DISWAY.ID - Di antara gemuruh dedaunan dan bisikan angin lembah Binaiya, nama Firdaus Ahmad Fauzi kini tinggal kenangan yang menggetarkan dada.
Pemuda 27 tahun asal Bogor itu datang dengan semangat menaklukkan alam Pulau Seram- Maluku, tapi justru berpulang dalam pelukan sunyi gunung Binaiya, sendirian di belantara.
Tanggal 26 April 2025, sekitar pukul 17.30 WIT, menjadi detik perpisahan yang tragis, di saat hujan menyapa rimba, kabut selimuti pepohonan, dan angin gunung membawa bau tanah.
Firdaus terpisah dari rombongan saat perjalanan turun dari puncak Binaiya - gunung tertinggi di Maluku, juga salah satu yang paling liar.
Sejak saat itu, ia bertahan hidup di rimba belantara, tersesat selama 20 hari tanpa bekal makanan, hanya berbekal sebotol air dan senter kepala.
Dunia luar mencarinya.
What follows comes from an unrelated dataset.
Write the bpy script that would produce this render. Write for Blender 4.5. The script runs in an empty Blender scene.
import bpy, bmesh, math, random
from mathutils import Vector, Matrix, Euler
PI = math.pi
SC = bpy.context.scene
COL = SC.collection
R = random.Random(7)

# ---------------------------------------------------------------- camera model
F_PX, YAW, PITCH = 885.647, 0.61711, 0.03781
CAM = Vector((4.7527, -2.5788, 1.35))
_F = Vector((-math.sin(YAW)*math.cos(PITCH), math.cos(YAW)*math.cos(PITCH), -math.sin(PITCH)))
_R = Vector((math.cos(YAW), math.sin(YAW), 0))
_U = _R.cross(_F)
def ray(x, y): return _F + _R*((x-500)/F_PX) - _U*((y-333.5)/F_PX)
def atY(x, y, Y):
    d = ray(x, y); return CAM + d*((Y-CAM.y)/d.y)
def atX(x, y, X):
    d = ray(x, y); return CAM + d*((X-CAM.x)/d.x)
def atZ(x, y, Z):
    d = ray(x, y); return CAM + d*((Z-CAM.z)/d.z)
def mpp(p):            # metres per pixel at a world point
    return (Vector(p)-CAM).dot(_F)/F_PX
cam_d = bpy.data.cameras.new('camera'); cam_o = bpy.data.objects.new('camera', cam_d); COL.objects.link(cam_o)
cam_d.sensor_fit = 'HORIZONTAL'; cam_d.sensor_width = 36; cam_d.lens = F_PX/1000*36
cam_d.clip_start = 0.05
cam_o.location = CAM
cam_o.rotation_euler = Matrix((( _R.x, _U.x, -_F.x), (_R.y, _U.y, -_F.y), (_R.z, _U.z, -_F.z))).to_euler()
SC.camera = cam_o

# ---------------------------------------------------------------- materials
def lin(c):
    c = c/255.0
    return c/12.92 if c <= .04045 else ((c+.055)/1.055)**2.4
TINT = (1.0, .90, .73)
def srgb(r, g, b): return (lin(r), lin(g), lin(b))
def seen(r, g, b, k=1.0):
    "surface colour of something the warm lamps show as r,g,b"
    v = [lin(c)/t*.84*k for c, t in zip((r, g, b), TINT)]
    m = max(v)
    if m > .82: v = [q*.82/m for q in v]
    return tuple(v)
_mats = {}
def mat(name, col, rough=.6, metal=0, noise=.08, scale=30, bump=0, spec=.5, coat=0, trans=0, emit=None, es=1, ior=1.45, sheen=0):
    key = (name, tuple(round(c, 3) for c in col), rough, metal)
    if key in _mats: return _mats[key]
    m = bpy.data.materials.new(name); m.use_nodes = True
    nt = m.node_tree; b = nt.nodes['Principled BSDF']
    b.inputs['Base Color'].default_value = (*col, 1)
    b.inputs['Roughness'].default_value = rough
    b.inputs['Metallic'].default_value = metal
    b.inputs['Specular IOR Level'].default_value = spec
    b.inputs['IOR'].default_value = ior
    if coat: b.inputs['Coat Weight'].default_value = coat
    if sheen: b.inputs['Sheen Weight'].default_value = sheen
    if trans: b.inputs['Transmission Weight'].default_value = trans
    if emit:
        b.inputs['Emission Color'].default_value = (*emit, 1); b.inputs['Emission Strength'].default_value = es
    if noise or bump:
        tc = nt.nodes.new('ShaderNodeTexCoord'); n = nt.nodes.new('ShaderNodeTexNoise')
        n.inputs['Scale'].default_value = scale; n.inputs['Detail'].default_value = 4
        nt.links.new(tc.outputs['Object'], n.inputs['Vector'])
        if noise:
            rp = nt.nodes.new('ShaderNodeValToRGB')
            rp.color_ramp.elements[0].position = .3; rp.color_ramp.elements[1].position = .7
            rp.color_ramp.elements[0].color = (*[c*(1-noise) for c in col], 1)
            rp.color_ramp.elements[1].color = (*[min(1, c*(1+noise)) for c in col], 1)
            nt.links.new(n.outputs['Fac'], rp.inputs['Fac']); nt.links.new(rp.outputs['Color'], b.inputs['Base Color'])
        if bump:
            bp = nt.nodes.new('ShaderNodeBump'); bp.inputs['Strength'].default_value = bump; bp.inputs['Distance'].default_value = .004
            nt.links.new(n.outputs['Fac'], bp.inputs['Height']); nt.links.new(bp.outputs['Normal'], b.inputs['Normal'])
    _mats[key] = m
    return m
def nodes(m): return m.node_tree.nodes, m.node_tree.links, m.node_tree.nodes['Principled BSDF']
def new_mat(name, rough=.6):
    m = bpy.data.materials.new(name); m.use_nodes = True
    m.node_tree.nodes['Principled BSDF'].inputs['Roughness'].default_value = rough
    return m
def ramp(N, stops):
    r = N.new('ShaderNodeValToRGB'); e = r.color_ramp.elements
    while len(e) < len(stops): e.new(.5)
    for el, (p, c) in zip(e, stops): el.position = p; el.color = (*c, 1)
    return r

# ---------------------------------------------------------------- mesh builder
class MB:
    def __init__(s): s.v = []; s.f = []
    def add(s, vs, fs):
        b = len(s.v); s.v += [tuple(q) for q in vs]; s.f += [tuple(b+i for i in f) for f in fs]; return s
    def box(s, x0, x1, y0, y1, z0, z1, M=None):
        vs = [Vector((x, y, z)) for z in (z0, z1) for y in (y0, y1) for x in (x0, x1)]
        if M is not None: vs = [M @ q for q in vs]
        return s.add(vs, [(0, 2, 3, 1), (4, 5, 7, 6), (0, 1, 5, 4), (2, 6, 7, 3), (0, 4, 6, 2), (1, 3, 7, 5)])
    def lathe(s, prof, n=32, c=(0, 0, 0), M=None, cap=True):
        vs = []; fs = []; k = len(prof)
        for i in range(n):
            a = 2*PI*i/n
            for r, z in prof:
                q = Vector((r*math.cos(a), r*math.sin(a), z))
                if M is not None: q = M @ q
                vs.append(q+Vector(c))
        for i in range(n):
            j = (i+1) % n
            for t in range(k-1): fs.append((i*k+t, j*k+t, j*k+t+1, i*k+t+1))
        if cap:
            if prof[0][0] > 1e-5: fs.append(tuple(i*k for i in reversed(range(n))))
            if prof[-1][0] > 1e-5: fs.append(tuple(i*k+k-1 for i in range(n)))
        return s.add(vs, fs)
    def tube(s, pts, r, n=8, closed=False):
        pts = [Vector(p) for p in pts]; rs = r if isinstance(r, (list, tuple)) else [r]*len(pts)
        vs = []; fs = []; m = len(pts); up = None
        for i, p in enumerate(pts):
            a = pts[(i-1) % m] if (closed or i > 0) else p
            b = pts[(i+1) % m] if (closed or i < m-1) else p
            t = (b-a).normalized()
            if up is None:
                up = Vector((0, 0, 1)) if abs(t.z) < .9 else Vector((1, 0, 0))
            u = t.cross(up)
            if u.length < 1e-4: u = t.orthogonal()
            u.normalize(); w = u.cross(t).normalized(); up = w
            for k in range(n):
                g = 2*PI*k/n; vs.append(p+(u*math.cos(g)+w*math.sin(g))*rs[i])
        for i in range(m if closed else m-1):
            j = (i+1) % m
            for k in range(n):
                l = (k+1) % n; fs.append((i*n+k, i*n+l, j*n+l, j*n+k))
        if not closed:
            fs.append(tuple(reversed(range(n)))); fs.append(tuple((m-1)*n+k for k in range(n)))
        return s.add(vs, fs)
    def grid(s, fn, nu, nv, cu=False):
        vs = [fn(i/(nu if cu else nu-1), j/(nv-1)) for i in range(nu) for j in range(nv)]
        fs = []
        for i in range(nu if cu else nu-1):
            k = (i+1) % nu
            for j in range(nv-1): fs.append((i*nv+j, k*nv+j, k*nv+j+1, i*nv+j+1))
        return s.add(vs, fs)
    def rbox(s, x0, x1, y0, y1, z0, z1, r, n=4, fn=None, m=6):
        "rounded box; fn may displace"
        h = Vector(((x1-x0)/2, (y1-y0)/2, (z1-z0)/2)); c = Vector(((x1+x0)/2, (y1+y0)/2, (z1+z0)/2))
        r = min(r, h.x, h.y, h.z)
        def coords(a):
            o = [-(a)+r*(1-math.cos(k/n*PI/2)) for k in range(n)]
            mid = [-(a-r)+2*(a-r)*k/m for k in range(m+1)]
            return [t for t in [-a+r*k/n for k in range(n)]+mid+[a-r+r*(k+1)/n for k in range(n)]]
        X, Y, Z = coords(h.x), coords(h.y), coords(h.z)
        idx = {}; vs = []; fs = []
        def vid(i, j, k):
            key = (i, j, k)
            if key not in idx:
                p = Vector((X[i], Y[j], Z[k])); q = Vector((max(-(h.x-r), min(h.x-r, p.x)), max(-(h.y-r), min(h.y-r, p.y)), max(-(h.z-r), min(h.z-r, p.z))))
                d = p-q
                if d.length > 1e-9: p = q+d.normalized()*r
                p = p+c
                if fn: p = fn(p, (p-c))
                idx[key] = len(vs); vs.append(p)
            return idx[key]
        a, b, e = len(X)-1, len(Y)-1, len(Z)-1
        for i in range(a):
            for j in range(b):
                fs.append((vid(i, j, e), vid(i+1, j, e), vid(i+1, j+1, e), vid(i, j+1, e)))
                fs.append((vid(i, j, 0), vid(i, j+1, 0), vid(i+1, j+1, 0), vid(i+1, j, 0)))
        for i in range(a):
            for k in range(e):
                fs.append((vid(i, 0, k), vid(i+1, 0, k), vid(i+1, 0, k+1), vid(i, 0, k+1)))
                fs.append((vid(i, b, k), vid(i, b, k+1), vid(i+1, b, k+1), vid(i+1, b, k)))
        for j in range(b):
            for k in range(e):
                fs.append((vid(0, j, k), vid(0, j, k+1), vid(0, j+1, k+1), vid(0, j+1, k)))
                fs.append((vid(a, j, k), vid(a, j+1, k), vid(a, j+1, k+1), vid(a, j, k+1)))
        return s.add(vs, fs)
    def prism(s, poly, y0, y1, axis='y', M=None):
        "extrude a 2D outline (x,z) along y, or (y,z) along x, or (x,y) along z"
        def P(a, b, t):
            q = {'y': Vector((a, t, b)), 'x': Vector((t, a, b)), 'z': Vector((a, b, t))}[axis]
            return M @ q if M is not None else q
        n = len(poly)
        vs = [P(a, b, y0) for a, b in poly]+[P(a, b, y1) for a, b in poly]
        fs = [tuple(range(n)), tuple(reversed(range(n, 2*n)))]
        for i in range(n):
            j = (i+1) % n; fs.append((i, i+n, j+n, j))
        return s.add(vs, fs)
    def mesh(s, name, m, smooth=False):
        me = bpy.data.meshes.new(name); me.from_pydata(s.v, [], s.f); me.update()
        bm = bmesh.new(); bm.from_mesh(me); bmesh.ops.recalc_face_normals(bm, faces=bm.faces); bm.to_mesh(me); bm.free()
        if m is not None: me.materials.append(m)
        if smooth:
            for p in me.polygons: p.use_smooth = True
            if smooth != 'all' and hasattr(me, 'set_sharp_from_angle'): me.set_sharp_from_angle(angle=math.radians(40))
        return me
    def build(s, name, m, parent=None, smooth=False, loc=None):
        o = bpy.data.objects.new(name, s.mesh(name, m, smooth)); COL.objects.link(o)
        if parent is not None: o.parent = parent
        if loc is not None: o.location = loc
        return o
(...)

Tim SAR dan relawan pecinta alam Maluku menyisir lereng dan lembah, menyusuri jejak samar yang ditinggalkannya.
Tapi hutan Binaiya bukan sembarang hutan. Ia menyimpan sunyi yang tak bisa ditebak, dan menyembunyikan Firdaus dalam dekapan lembab-nya.
Firdaus akhirnya hembuskan nafas terakhirnya dalam sunyi. Di hutan purba Binaiya. Sendirian. Jenazahnya ditemukan di Lemba Terjun Aimoto sebuah lembah di jalur pendakian Binaiya yang terbilang ekstrim.
Tak ada yang mengenalnya di Maluku, tapi kabar kepergiannya menampar nurani kami. Ini bukan hanya tentang pendaki yang gugur, tapi tentang seorang anak muda yang melawan sepi, lapar, dan dingin hanya dengan nyala kecil di kepala dan harapan di dada.
Firdaus bukan siapa-siapa bagi kami, namun kepergiannya menyisakan duka yang tak asing. Ia bisa saja saudara kita, sahabat kita, anak dari seorang ibu yang kini mungkin duduk diam di teras rumah Bogor, menatap kosong ke arah langit.
Gunung selalu menyimpan kisah. Tapi kali ini, Binaiya menyimpan luka. Ia menambahkan nama Firdaus ke daftar mereka yang pergi terlalu dini, yang gugur bukan karena lemah, tapi karena terlalu berani mencintai alam, hingga rela menyerahkan napas terakhir di pelukannya.
Semoga jejak-jejakmu di batu dan lumut Binaiya menjadi saksi keberanian, bukan tragedi.